Modeling of adsorption process on monolith adsorbents: A mini-review

Abstract

Monolith adsorbents are structured functional materials composed of numerous long, parallel, uniformly shaped (hexagonal, square, etc.) channels separated by thin walls. Honeycomb adsorbents have been widely applied in environmental remediation and gas-phase processes primarily because they offer efficient fluid–solid contact, small pressure drop at high flow rates, and superior mass transfer and diffusion compared to conventional fixed-bed adsorbents. Detailed modeling of adsorption on monolith adsorbents not only sheds light on the interconnections among physical and chemical phenomena during the adsorption and strategies to boost efficiency, but also facilitates sensitivity analysis on operating conditions and adsorbent design optimization.

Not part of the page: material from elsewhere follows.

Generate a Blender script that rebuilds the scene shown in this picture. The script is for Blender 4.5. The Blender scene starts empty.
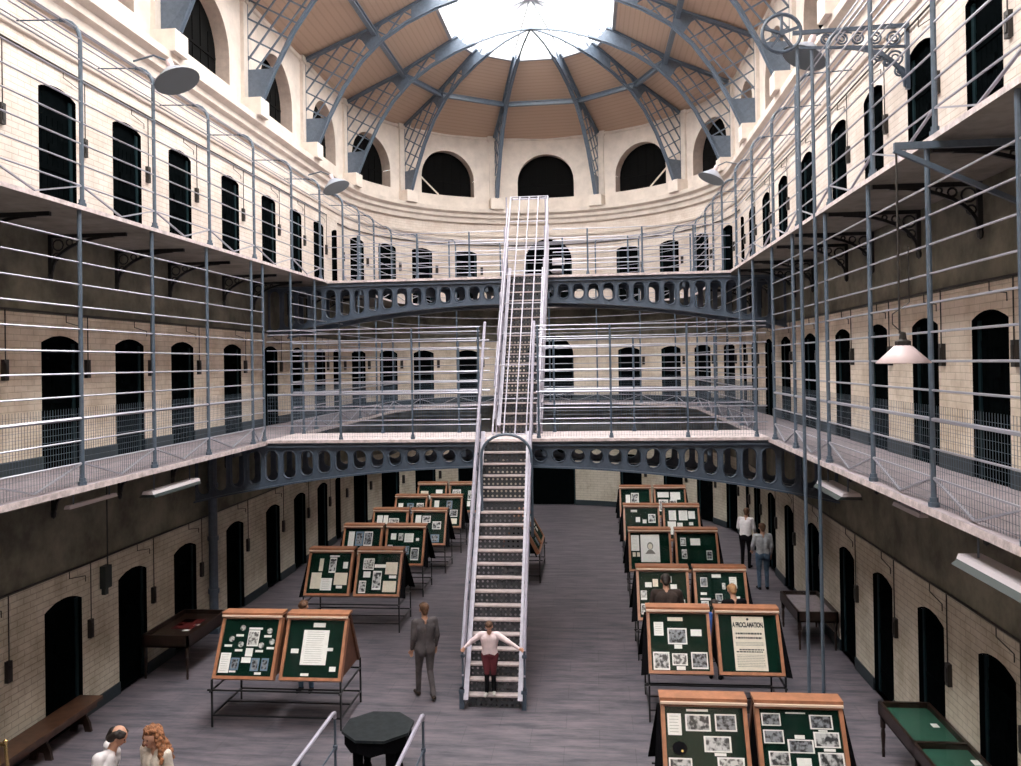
import bpy, bmesh, math, random
import numpy as np
from mathutils import Vector, Matrix
random.seed(7)
SC = bpy.context.scene
COL = SC.collection
PI = math.pi

# ------------------------------------------------------------------ camera
cam_d = bpy.data.cameras.new('camera')
cam = bpy.data.objects.new('camera', cam_d)
COL.objects.link(cam)
cr = Vector((0.99487726, 0.09977857, -0.01623172))
cu = Vector((0.0168647, -0.00550367, 0.99984263))
cf = Vector((-0.09967353, 0.99499445, 0.00715821))
cam.matrix_world = Matrix(((cr.x, cu.x, -cf.x, 0), (cr.y, cu.y, -cf.y, 0), (cr.z, cu.z, -cf.z, 6.03), (0, 0, 0, 1)))
cam_d.sensor_width = 36
cam_d.lens = 825.8 * 36 / 1021
cam_d.shift_y = -(383 - 357.32) / 1021
cam_d.clip_end = 300
SC.camera = cam

# ------------------------------------------------------------------ sky, daylight, exposure
W = bpy.data.worlds.new('overcast_sky')
SC.world = W
W.use_nodes = True
bg = W.node_tree.nodes['Background']
bg.inputs[0].default_value = (1.0, 0.985, 0.96, 1)
bg.inputs[1].default_value = 4.0
sun_d = bpy.data.lights.new('overcast_daylight', 'SUN')
sun_d.energy = 31.0
sun_d.angle = math.radians(150)
sun_d.color = (1.0, 0.965, 0.94)
sun = bpy.data.objects.new('overcast_daylight', sun_d)
sun.rotation_euler = (0, 0, 0)
COL.objects.link(sun)
SC.view_settings.view_transform = 'Standard'
SC.view_settings.look = 'None'
SC.view_settings.gamma = 1
SC.view_settings.use_curve_mapping = False
SC.view_settings.exposure = 0.0
SC.cycles.use_denoising = True
SC.cycles.max_bounces = 9
SC.cycles.diffuse_bounces = 7
SC.cycles.transparent_max_bounces = 16
SC.cycles.sample_clamp_indirect = 6.0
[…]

In this review, first some of the key factors that influence the gas-phase adsorption process including adsorbate properties, adsorbent characteristics, operating condition (temperature, humidity, and flow rate), and monolith adsorbent structure are reviewed. Next, a step-by-step modeling methodology to simulate the adsorption process on monolith adsorbents is put forward and discussed. The proposed methodology elucidates the steps to develop accurate models for mass transfer, momentum transfer, and adsorbent’s geometry. Furthermore, a number of simplifying assumptions are introduced and justified, which can significantly reduce the computational complexity and required resources in computational fluid dynamics (CFD) modeling. Finally, some remarks are made on the importance of modeling and optimization of monolith adsorbent structural designs prior to adsorbent fabrication and use to concurrently improve the adsorption performance and reduce the cost and time of adsorbent production in large scales.